* _Supplied data_:
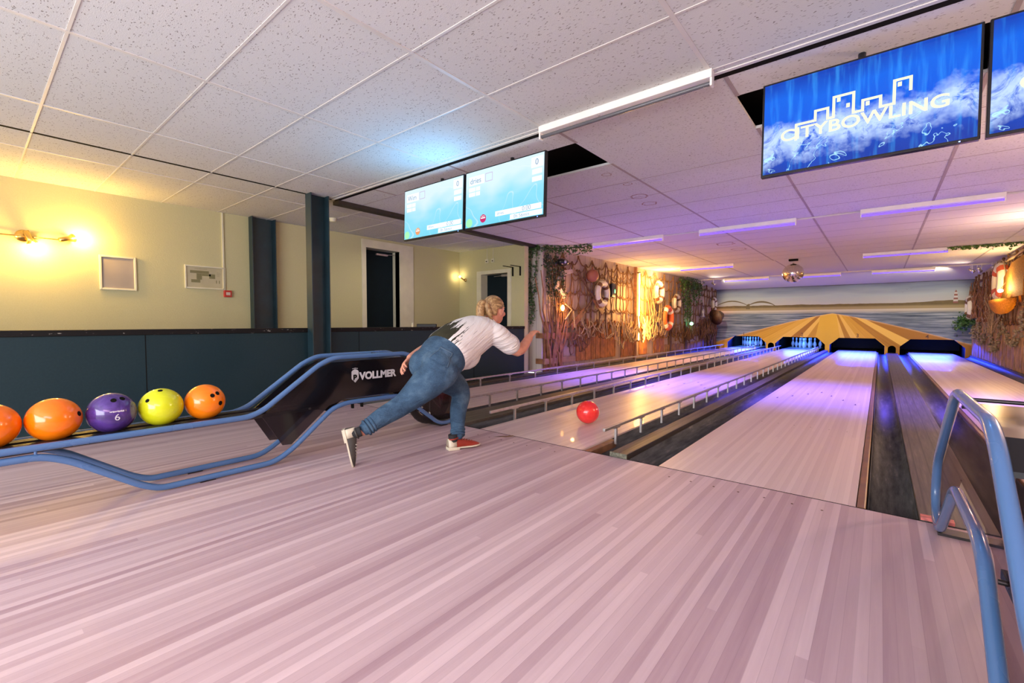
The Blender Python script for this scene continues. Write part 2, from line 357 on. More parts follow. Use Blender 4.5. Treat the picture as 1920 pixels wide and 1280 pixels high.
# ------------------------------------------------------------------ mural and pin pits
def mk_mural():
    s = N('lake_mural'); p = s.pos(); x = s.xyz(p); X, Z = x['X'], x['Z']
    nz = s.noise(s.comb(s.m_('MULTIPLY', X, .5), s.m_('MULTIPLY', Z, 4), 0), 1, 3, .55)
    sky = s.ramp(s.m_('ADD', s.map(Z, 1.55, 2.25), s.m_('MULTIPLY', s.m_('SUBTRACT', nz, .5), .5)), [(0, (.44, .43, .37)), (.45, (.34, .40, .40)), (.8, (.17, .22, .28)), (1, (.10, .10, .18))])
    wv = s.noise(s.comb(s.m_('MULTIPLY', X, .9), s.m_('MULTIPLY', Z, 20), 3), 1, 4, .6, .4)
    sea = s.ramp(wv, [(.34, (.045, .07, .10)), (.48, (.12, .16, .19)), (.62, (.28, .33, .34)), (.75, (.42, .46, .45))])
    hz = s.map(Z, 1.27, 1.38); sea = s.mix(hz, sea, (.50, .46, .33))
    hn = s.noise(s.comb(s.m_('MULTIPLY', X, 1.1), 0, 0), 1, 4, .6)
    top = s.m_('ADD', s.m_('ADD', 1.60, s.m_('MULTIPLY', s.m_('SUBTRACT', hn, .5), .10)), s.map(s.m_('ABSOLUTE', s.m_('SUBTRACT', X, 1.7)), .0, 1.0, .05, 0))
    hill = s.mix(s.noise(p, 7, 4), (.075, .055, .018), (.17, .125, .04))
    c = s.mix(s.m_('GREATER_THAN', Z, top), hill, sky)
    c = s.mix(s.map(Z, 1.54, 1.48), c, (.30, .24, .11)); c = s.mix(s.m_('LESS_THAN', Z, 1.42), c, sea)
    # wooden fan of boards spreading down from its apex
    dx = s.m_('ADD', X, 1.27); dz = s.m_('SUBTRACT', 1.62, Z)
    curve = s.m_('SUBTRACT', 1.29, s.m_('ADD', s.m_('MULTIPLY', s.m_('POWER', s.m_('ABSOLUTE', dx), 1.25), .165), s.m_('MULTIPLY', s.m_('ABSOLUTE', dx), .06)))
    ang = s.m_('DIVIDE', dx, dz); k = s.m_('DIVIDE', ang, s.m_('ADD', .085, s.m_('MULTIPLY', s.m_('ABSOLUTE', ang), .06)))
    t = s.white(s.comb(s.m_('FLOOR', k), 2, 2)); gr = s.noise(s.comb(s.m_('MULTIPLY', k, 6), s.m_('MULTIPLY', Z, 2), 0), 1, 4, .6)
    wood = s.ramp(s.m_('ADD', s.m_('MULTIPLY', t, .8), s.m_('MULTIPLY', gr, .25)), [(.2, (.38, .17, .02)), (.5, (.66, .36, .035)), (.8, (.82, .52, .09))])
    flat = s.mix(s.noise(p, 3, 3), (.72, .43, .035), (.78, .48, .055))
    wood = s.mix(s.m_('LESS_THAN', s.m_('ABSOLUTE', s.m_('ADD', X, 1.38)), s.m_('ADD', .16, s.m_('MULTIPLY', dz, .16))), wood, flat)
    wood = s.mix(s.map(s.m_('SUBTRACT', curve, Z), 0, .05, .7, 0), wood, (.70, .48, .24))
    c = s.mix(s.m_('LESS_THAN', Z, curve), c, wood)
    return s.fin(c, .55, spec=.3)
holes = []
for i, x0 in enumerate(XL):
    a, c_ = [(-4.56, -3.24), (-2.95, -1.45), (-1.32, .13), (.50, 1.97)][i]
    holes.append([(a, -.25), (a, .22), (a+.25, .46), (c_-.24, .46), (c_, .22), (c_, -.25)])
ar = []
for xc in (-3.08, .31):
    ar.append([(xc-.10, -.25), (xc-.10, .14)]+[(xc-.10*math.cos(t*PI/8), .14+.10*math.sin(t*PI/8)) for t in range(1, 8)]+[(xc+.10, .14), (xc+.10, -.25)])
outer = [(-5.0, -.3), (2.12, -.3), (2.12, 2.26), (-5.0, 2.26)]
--
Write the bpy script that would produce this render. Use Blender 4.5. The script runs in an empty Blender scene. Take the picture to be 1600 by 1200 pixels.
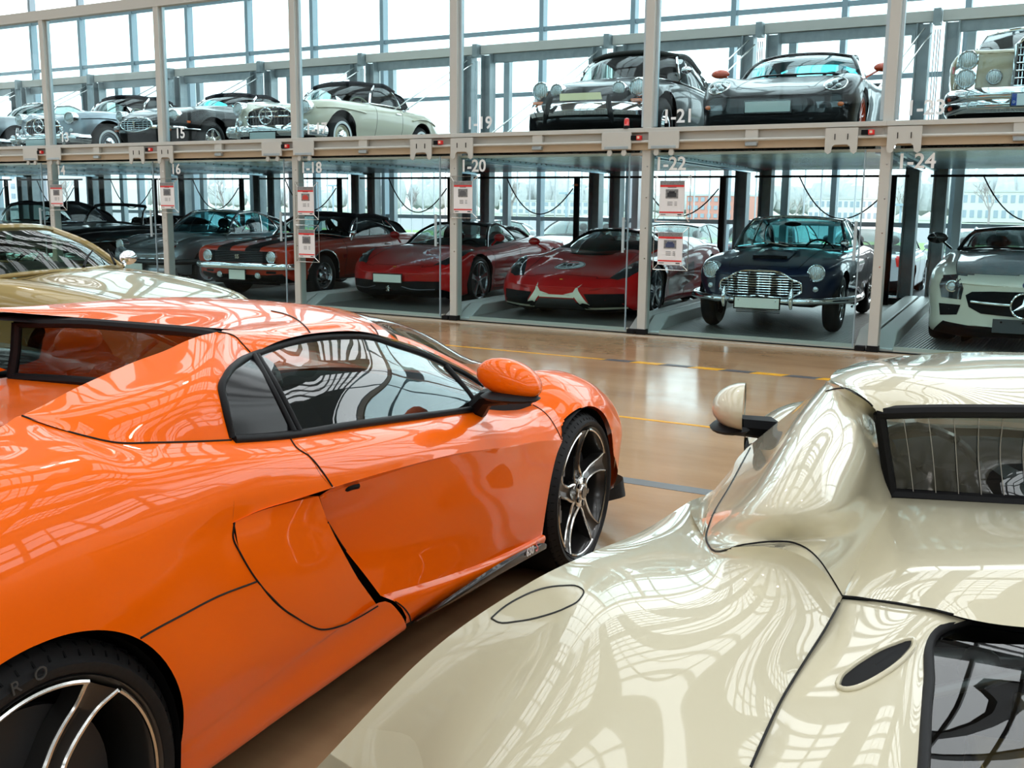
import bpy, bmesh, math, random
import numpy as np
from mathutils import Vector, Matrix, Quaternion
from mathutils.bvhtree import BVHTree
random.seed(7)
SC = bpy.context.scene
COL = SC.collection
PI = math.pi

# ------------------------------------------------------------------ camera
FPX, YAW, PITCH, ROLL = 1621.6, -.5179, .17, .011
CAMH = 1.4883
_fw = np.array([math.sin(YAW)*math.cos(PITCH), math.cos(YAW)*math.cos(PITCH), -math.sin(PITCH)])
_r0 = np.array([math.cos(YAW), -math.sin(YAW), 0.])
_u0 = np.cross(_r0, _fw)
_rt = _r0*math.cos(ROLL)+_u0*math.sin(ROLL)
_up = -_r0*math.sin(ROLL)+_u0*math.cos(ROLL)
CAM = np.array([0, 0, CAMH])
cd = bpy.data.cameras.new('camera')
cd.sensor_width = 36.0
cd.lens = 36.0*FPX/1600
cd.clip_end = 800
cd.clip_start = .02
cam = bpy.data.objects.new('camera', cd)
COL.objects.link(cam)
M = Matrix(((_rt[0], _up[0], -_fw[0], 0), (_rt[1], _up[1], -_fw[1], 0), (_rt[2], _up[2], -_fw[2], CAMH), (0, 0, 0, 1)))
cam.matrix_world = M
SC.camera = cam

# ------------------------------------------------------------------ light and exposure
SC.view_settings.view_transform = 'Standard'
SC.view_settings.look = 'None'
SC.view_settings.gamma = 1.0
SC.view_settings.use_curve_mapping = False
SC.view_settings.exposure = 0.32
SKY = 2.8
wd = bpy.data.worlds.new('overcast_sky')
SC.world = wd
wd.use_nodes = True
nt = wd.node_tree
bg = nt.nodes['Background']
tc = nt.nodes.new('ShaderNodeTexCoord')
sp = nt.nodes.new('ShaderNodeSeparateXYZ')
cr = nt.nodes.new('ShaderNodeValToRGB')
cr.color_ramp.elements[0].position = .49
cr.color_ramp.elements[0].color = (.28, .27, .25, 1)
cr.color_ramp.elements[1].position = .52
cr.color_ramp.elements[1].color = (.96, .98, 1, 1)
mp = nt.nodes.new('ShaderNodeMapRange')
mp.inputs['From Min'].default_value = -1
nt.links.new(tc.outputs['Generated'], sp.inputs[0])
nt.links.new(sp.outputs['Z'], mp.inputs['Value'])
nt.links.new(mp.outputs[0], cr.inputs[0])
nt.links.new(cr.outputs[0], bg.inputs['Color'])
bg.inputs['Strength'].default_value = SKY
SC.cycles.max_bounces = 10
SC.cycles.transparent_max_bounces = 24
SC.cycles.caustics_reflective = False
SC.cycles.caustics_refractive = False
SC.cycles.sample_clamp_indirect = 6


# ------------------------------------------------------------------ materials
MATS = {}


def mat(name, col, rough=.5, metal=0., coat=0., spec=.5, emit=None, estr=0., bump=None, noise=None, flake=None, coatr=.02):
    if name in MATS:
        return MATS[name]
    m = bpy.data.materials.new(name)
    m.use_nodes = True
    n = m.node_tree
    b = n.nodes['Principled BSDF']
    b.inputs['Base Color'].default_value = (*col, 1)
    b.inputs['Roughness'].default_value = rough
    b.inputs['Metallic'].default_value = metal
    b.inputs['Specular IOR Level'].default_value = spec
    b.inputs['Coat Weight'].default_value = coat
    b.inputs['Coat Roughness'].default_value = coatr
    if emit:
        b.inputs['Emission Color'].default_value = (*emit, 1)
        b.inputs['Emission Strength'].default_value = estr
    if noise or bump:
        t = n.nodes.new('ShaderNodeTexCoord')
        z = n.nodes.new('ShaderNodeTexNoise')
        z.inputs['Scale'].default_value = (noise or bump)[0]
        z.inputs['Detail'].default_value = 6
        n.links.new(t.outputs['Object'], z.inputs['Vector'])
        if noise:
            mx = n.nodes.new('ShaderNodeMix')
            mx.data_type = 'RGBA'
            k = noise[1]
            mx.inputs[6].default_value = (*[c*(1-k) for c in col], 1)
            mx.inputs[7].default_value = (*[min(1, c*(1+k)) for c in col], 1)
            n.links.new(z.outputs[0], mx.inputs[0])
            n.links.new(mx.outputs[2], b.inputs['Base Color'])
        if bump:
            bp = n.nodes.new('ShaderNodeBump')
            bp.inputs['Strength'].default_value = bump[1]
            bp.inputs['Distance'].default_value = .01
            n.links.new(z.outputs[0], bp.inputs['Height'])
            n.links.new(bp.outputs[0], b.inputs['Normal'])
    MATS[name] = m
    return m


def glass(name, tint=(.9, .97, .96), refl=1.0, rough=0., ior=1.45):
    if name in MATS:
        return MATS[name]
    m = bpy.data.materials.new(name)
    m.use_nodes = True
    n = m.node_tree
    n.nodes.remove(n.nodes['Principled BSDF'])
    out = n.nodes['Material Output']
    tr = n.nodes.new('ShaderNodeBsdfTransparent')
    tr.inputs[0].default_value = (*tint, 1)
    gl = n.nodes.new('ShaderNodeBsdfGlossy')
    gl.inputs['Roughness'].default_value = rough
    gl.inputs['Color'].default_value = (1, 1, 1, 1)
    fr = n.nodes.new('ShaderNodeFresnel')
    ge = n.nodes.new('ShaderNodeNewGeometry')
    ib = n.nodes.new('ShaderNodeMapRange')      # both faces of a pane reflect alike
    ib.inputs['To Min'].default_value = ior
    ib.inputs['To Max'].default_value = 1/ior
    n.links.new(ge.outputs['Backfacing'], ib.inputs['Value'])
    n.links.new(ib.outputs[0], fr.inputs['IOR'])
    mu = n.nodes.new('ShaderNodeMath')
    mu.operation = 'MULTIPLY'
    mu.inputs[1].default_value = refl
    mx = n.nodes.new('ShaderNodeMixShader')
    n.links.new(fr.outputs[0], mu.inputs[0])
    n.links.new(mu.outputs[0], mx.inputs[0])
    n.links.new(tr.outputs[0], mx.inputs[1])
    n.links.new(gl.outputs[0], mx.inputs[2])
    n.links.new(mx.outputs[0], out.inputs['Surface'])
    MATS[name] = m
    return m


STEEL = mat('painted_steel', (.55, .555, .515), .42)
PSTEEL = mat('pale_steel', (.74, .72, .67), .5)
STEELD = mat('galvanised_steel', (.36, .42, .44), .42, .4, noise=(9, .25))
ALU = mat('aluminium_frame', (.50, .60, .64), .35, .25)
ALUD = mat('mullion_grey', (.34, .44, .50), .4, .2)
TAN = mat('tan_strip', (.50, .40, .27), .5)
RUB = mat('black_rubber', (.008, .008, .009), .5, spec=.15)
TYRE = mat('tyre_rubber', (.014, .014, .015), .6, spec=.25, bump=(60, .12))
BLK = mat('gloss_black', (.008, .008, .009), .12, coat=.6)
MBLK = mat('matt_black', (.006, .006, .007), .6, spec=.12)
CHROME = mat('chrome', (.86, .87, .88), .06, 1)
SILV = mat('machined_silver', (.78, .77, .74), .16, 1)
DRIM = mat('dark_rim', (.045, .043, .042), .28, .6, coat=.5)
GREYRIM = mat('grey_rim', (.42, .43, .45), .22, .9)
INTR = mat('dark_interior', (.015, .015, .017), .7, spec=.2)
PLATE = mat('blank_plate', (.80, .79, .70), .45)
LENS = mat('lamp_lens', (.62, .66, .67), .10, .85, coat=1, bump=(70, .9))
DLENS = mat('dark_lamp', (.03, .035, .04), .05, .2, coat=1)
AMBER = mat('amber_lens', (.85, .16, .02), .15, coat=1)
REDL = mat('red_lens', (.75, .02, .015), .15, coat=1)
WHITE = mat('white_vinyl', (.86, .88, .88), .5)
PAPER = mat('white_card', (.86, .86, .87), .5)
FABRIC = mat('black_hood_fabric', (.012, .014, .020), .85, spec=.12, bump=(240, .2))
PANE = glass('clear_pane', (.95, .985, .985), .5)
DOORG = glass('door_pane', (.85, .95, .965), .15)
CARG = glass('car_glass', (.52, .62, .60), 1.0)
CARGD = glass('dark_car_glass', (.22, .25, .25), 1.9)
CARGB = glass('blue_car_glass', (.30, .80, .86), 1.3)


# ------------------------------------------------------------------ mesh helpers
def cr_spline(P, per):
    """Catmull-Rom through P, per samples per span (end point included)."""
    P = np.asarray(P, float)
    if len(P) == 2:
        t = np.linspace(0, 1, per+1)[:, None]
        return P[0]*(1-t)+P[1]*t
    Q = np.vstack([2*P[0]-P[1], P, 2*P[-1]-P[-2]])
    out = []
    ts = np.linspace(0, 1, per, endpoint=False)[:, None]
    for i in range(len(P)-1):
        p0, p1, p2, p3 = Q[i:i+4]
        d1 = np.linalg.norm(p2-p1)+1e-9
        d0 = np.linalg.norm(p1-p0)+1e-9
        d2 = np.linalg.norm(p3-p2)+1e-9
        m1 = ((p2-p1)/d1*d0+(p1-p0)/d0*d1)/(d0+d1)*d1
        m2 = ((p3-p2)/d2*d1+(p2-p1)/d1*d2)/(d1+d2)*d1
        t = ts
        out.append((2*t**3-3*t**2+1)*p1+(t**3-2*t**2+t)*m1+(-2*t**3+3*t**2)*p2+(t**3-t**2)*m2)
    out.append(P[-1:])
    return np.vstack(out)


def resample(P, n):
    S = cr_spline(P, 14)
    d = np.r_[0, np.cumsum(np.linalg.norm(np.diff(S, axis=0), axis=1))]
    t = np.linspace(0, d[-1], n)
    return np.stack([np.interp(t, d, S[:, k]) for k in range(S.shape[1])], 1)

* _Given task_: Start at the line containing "Write the bpy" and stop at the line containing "PI = math.pi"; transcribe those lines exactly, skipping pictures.

* _Answer to the exercise_:
Write the bpy script that would produce this render. Use Blender 4.5. The script runs in an empty Blender scene. Take the picture to be 1600 by 1200 pixels.
import bpy, bmesh, math, random
import numpy as np
from mathutils import Vector, Matrix, Quaternion
from mathutils.bvhtree import BVHTree
random.seed(7)
SC = bpy.context.scene
COL = SC.collection
PI = math.pi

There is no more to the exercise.